((

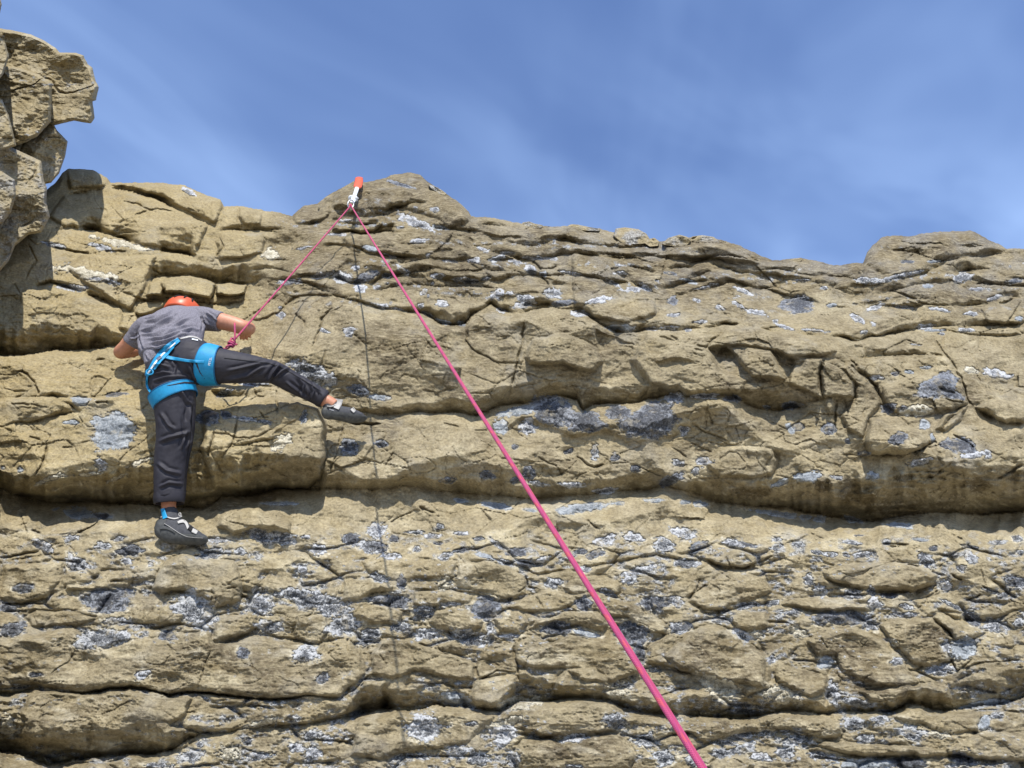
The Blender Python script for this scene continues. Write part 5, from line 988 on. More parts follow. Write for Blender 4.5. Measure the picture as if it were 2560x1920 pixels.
def blob(c, rad, axes=None, seg=20):
    """ellipsoid; axes: 3 unit vectors"""
    axes = axes or (Vector((1, 0, 0)), Vector((0, 1, 0)), Vector((0, 0, 1)))
    c = Vector(c); Vv, fs = [], []
    n = seg // 2
    for i in range(n + 1):
        ph = math.pi * i / n
        for a in range(seg):
            an = 2 * math.pi * a / seg
            Vv.append(c + axes[0] * (rad[0] * math.sin(ph) * math.cos(an)) + axes[1] * (rad[1] * math.sin(ph) * math.sin(an)) + axes[2] * (rad[2] * math.cos(ph)))
    for i in range(n):
        for a in range(seg):
            fs.append((i * seg + a, (i + 1) * seg + a, (i + 1) * seg + (a + 1) % seg, i * seg + (a + 1) % seg))
    return Vv, fs
def merge(parts):
    Vv, fs = [], []
    for v_, f_ in parts:
        k = len(Vv); Vv += [tuple(x) for x in v_]; fs += [tuple(i + k for i in f) for f in f_]
    return Vv, fs
def project(P):
    d = np.asarray(P) - CAM
    z = d[:, 1] * CT + d[:, 2] * ST; y = -d[:, 1] * ST + d[:, 2] * CT
    return 1280 + FPX * d[:, 0] / z, 960 - FPX * y / z
def skin_mesh(name, parts, mat, parent, voxel=0.007, smooth_it=4, folds=(), rough=0.0, noise_px=26.0):
    """one continuous surface over overlapping forms, then cloth folds pressed into it"""
    Vv, fs = merge(parts)
    me = bpy.data.meshes.new('t'); me.from_pydata(Vv, [], fs); me.update()
    bm = bmesh.new(); bm.from_mesh(me); bmesh.ops.recalc_face_normals(bm, faces=bm.faces); bm.to_mesh(me); bm.free()
    ob = bpy.data.objects.new('t', me); COL.objects.link(ob)
    r = ob.modifiers.new('r', 'REMESH'); r.mode = 'VOXEL'; r.voxel_size = voxel
    s = ob.modifiers.new('s', 'SMOOTH'); s.iterations = smooth_it; s.factor = 0.5
    dg = bpy.context.evaluated_depsgraph_get()
    m2 = bpy.data.meshes.new_from_object(ob.evaluated_get(dg))
    bpy.data.objects.remove(ob); bpy.data.meshes.remove(me)
    n = len(m2.vertices)
    co = np.empty(n * 3, np.float32); m2.vertices.foreach_get('co', co); co = co.reshape(-1, 3).astype(float)
    no = np.array([v.normal[:] for v in m2.vertices])
    u, v = project(co)
    disp = np.zeros(n)
    facing = np.clip(-(no * ((co - CAM) / np.linalg.norm(co - CAM, axis=1, keepdims=True))).sum(1), 0, 1) ** 0.5
    for view, pts, w, amp in folds:
        d, t = seg_dist(u, v, S(view, pts))
        tp = np.clip(np.minimum(t, 1 - t) * 5, 0, 1)
        disp += amp * tp * (np.exp(-(d / w) ** 2) - 0.55 * np.exp(-((d - 1.9 * w) / w) ** 2)) * facing
    if rough: disp += rough * fbm(u / noise_px, v / noise_px + co[:, 1] * 20, 3, 77)
    co = co + no * disp[:, None]
    m2.vertices.foreach_set('co', (co - np.array(parent.matrix_world.translation if False else parent.location)).astype(np.float32).ravel())
    m2.polygons.foreach_set('use_smooth', np.ones(len(m2.polygons), bool))
    m2.materials.clear(); m2.materials.append(mat); m2.update(); m2.name = name
    o = bpy.data.objects.new(name, m2); COL.objects.link(o); o.parent = parent
    return o
def tube_path(pts, rad, seg=10, closed=False):
    P_ = [Vector(p) for p in pts]; n = len(P_)
    Vv, fs = [], []
    up = Vector((0.13, 0.3, 0.95)).normalized(); prev = None
    for i, p in enumerate(P_):
        t = (P_[(i + 1) % n] - P_[i - 1]) if closed else (P_[min(i + 1, n - 1)] - P_[max(i - 1, 0)])
        t.normalize()
        s = (prev - t * prev.dot(t)) if prev is not None else t.cross(up)
        if s.length < 1e-6: s = t.orthogonal()
        s.normalize(); prev = s; b = t.cross(s)
        r = rad[i] if isinstance(rad, (list, np.ndarray)) else rad
        for a in range(seg):
            an = 2 * math.pi * a / seg; Vv.append(p + s * (r * math.cos(an)) + b * (r * math.sin(an)))
    m = n if closed else n - 1
    for i in range(m):
        for a in range(seg):
            j = (i + 1) % n
            fs.append((i * seg + a, i * seg + (a + 1) % seg, j * seg + (a + 1) % seg, j * seg + a))
    if not closed: fs += [tuple(range(seg))[::-1], tuple((n - 1) * seg + a for a in range(seg))]
    return Vv, fs
def part(name, vf, mat, parent, smooth=True):
    loc = Vector(parent.location) if parent and parent.parent is None else Vector((0, 0, 0))
    if parent and parent.parent is not None: loc = Vector(parent.parent.location)
    o = mesh_obj(name, [tuple(Vector(x) - loc) for x in vf[0]], vf[1], mat, parent, smooth)
    return o

def simple_mat(name, col, rough=0.7, col2=None, scale=120, bumpd=0.0, spec=0.4, sc=(1, 1, 1), lo=0.35, hi=0.65):
    m, nt, p = node_mat(name)
    n1 = noise(nt, scale, 4, 0.6, sc)
    base = mixc(nt, ramp(nt, n1, lo, hi), col, col2 or tuple(c * 0.8 for c in col))
    nt.links.new(base, p.inputs['Base Color']); p.inputs['Roughness'].default_value = rough; p.inputs['Specular IOR Level'].default_value = spec
    if bumpd: bump(nt, p, n1, bumpd, 0.6)
    return m
M_SHIRT = simple_mat('heather_jersey', (0.105, 0.100, 0.118), 0.95, (0.26, 0.25, 0.285), 150, 0.002, 0.15, (1, 1, 2.2), 0.34, 0.66)
M_TROUS = simple_mat('black_stretch_cloth', (0.024, 0.023, 0.031), 0.66, (0.033, 0.032, 0.041), 40, 0.0, 0.3)
M_BLUE = simple_mat('blue_webbing', (0.008, 0.215, 0.42), 0.6, (0.010, 0.27, 0.52), 40, 0.0006)
M_WHITE = simple_mat('white_webbing', (0.62, 0.66, 0.70), 0.7, (0.75, 0.78, 0.8), 60, 0.0005)
M_ORANGE = simple_mat('orange_shell', (0.62, 0.105, 0.036), 0.42, (0.54, 0.09, 0.03), 30, 0.0, 0.5)
M_DARK = simple_mat('dark_liner', (0.012, 0.012, 0.013), 0.9)
def skin_material():
    m, nt, p = node_mat('skin')
    n1 = noise(nt, 40, 4, 0.6)
    nt.links.new(mixc(nt, ramp(nt, n1, 0.35, 0.65), (0.46, 0.20, 0.115), (0.53, 0.25, 0.155)), p.inputs['Base Color'])
    p.inputs['Roughness'].default_value = 0.5; p.inputs['Subsurface Weight'].default_value = 0.08; p.inputs['Subsurface Radius'].default_value = (0.012, 0.005, 0.003)
    bump(nt, p, noise(nt, 260, 3), 0.0008, 0.4)
    return m
M_SKIN = skin_material()
M_HAIR = simple_mat('brown_hair', (0.03, 0.02, 0.013), 0.7)
M_SHOE = simple_mat('charcoal_suede', (0.040, 0.042, 0.048), 0.8, (0.060, 0.062, 0.070), 70, 0.001)
M_RUBBER = simple_mat('scuffed_rubber', (0.042, 0.045, 0.046), 0.7, (0.085, 0.088, 0.085), 38, 0.001)
M_STRAP = simple_mat('pale_grey_strap', (0.36, 0.35, 0.33), 0.8, (0.44, 0.43, 0.41), 50)
M_METAL = simple_mat('worn_alloy', (0.45, 0.45, 0.46), 0.35); 
M_METAL.node_tree.nodes['Principled BSDF'].inputs['Metallic'].default_value = 0.9
def rope_material():
    m, nt, p = node_mat('pink_rope')
    uvn = N(nt, 'ShaderNodeAttribute', attribute_name='along')
    sepx = N(nt, 'ShaderNodeSeparateXYZ'); nt.links.new(uvn.outputs['Vector'], sepx.inputs[0])
    def wave(ka, kc):
        a = N(nt, 'ShaderNodeMath', operation='MULTIPLY'); a.inputs[1].default_value = ka; nt.links.new(sepx.outputs['X'], a.inputs[0])
        c = N(nt, 'ShaderNodeMath', operation='MULTIPLY_ADD'); c.inputs[1].default_value = kc; nt.links.new(sepx.outputs['Y'], c.inputs[0]); nt.links.new(a.outputs[0], c.inputs[2])
        s = N(nt, 'ShaderNodeMath', operation='SINE'); nt.links.new(c.outputs[0], s.inputs[0]); return s.outputs[0]
    w1, w2 = wave(1700.0, 8.0), wave(1700.0, -8.0)
    mx = N(nt, 'ShaderNodeMath', operation='MAXIMUM'); nt.links.new(w1, mx.inputs[0]); nt.links.new(w2, mx.inputs[1])
    tr = wave(95.0, 1.0)
    base = mixc(nt, ramp(nt, tr, 0.55, 0.80), (0.49, 0.062, 0.170), (0.58, 0.082, 0.120))
    tr2 = wave(62.0, -2.0)
    base = mixc(nt, ramp(nt, tr2, 0.7, 0.9, 0, 0.7), base, (0.38, 0.045, 0.16))
    base = mixc(nt, ramp(nt, mx.outputs[0], -0.2, 0.5, 0.22, 0.0), base, (0.20, 0.015, 0.07))
    nt.links.new(base, p.inputs['Base Color']); p.inputs['Roughness'].default_value = 0.65
    bump(nt, p, mx.outputs[0], 0.0012, 0.6)
    return m
M_ROPE = rope_material()
def rope_obj(name, pts, rad, parent, seg=12):
    pts = [Vector(p) for p in pts]
    vf = tube_path(pts, rad, seg)
    o = part(name, vf, M_ROPE, parent)
    L = [0.0]
    for a, b in zip(pts, pts[1:]): L.append(L[-1] + (b - a).length)
    dat = []
    for i in range(len(pts)):
        for a in range(seg): dat.append((L[i], 2 * math.pi * a / seg, 0))
    at_ = o.data.attributes.new('along', 'FLOAT_VECTOR', 'POINT'); at_.data.foreach_set('vector', np.array(dat, np.float32).ravel())
    return o
# ------------------------------------------------------------------ the climber
A_ = lambda x, y, Y: at('A', x, y, Y)
person = empty('person', A_(520, 1560, 4.05))
tag(person, 'climber in grey t-shirt, black trousers and orange helmet spread across the rock', 'person')
X3 = Vector((1, 0, 0))
def keys(view, lst, side):
    return [(at(view, x, y, Y), rx, ry, side) for (x, y, Y, rx, ry) in lst]
def loft(view, lst, side, n=6, seg=28, closed=(True, True)):
    return frame_loft(smooth_rings(keys(view, lst, side), n), closed, seg)
side_t = (A_(640, 300, 3.95) - A_(260, 390, 3.95)).normalized()
# --- body, one continuous surface
def finger_chain(base, d1, d2, ln, r):
    p0 = Vector(base); p1 = p0 + d1 * ln * 0.5; p2 = p1 + (d1 * 0.6 + d2 * 0.6).normalized() * ln * 0.3; p3 = p2 + d2 * ln * 0.25
    return tube_path([p0, p1, p2, p3, p3 + d2 * 0.003], [r, r * 0.98, r * 0.92, r * 0.8, r * 0.35], 10)
def hand(wrist, fwd, across, palm_n):
    """palm, four fingers curled over the hold and a thumb from the side"""
    fwd, across, palm_n = fwd.normalized(), across.normalized(), palm_n.normalized()
    parts = [frame_loft([(wrist, 0.027, 0.021, across), (wrist + fwd * 0.03, 0.034, 0.018, across), (wrist + fwd * 0.07, 0.042, 0.016, across), (wrist + fwd * 0.095, 0.040, 0.012, across)], (True, True), 16)]
    for k, (off, ln) in enumerate(((-0.030, 0.072), (-0.010, 0.080), (0.011, 0.076), (0.031, 0.060))):
        parts.append(finger_chain(wrist + fwd * 0.088 + across * off, fwd, (fwd * 0.3 + palm_n).normalized(), ln, 0.0088))
    parts.append(finger_chain(wrist + fwd * 0.03 - across * 0.032, (fwd * 0.7 - across * 0.8).normalized(), (fwd * 0.9 + palm_n * 0.3).normalized(), 0.066, 0.0098))
    return parts
lw, le = A_(292, 408, 4.27), A_(152, 418, 4.15)
rw, re_ = A_(888, 268, 4.30), A_(893, 284, 4.04)
body_parts = [
    loft('A', [(462, 470, 3.88, .14, .095), (448, 370, 3.92, .15, .095), (452, 290, 3.97, .165, .095), (466, 240, 4.03, .15, .07), (488, 215, 4.07, .06, .06), (500, 200, 4.10, .055, .055)], side_t),
    blob(A_(515, 200, 4.13), (0.078, 0.098, 0.115)),                                            # head
    blob(A_(517, 185, 4.225), (0.014, 0.020, 0.020)), blob(A_(517, 202, 4.205), (0.028, 0.022, 0.014)),   # nose, mouth and chin
    blob(A_(437, 205, 4.13), (0.012, 0.022, 0.032)), blob(A_(593, 205, 4.13), (0.012, 0.022, 0.032)),      # ears
    # left arm: shoulder, elbow out to the side, forearm in to the hold
    loft('A', [(300, 270, 4.03, .056, .056), (235, 335, 4.08, .053, .053), (180, 395, 4.125, .047, .047), (148, 424, 4.155, .043, .043), (160, 428, 4.185, .042, .042), (225, 420, 4.23, .038, .038), (292, 408, 4.27, .029, .026)], Vector((0, 0.3, 1))),
    # right arm: out level, elbow at the far end, forearm to the wall
    loft('A', [(625, 225, 4.03, .058, .058), (720, 240, 4.02, .054, .054), (810, 262, 4.02, .050, .050), (868, 280, 4.03, .047, .047), (897, 290, 4.06, .043, .043), (905, 286, 4.13, .042, .042), (898, 276, 4.22, .036, .036), (888, 268, 4.30, .029, .026)], Vector((0, 0.3, 1))),
    # legs inside the trousers down to the ankles
    loft('A', [(430, 520, 3.90, .09, .09), (455, 640, 3.89, .07, .07), (468, 900, 3.94, .045, .045), (445, 1100, 3.99, .042, .042), (432, 1290, 4.035, .040, .040), (432, 1350, 4.045, .037, .040), (440, 1420, 4.05, .034, .045)], X3),
    loft('A', [(560, 490, 3.87, .09, .09), (800, 515, 3.89, .060, .060), (1040, 548, 3.94, .038, .038), (1200, 625, 4.015, .036, .036), (1330, 700, 4.075, .040, .040), (1380, 725, 4.09, .038, .040), (1410, 745, 4.10, .036, .040)], Vector((0, 0.3, 1))),
]
body_parts += hand(lw, Vector((0.55, 0.35, 0.25)), Vector((0.2, 0.3, -1)), Vector((0.3, 1, -0.2)))
body_parts += hand(rw, Vector((-0.32, 0.9, 0.05)), Vector((0.9, 0.25, 0.2)), Vector((0.1, 0.5, -0.9)))
body = skin_mesh('body', body_parts, M_SKIN, person, 0.0045, 3)
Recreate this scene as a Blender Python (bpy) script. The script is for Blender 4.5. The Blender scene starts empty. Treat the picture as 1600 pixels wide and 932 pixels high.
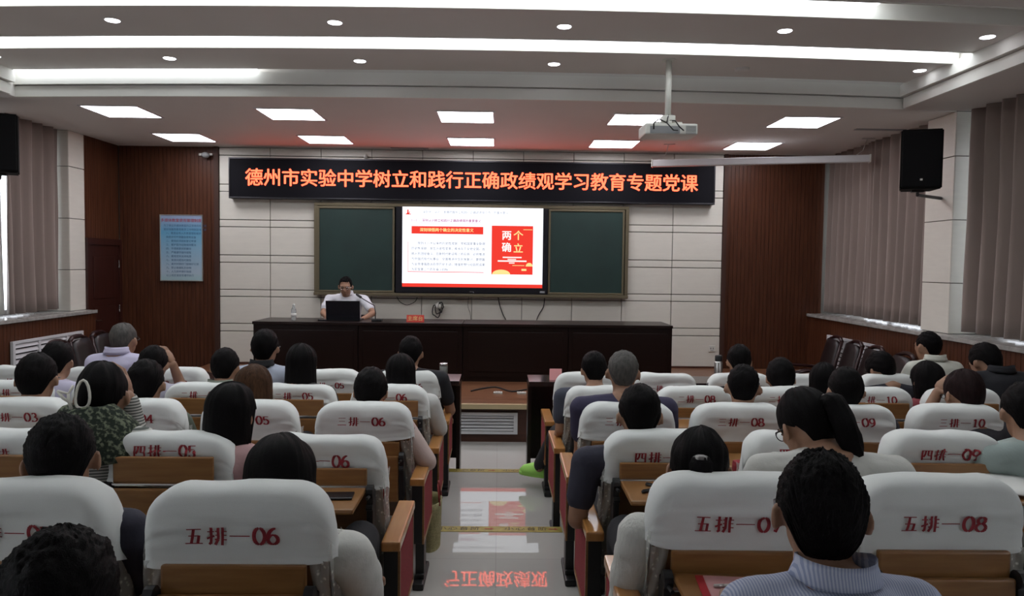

))

▶ PROBLEM DESCRIPTION
Look through the entries and find each line that has the string "picture". Copy those lines.

▶ EXPECTED ANSWER
The Blender Python script for this scene continues. Write part 5, from line 988 on. More parts follow. Write for Blender 4.5. Measure the picture as if it were 2560x1920 pixels.
Recreate this scene as a Blender Python (bpy) script. The script is for Blender 4.5. The Blender scene starts empty. Treat the picture as 1600 pixels wide and 932 pixels high.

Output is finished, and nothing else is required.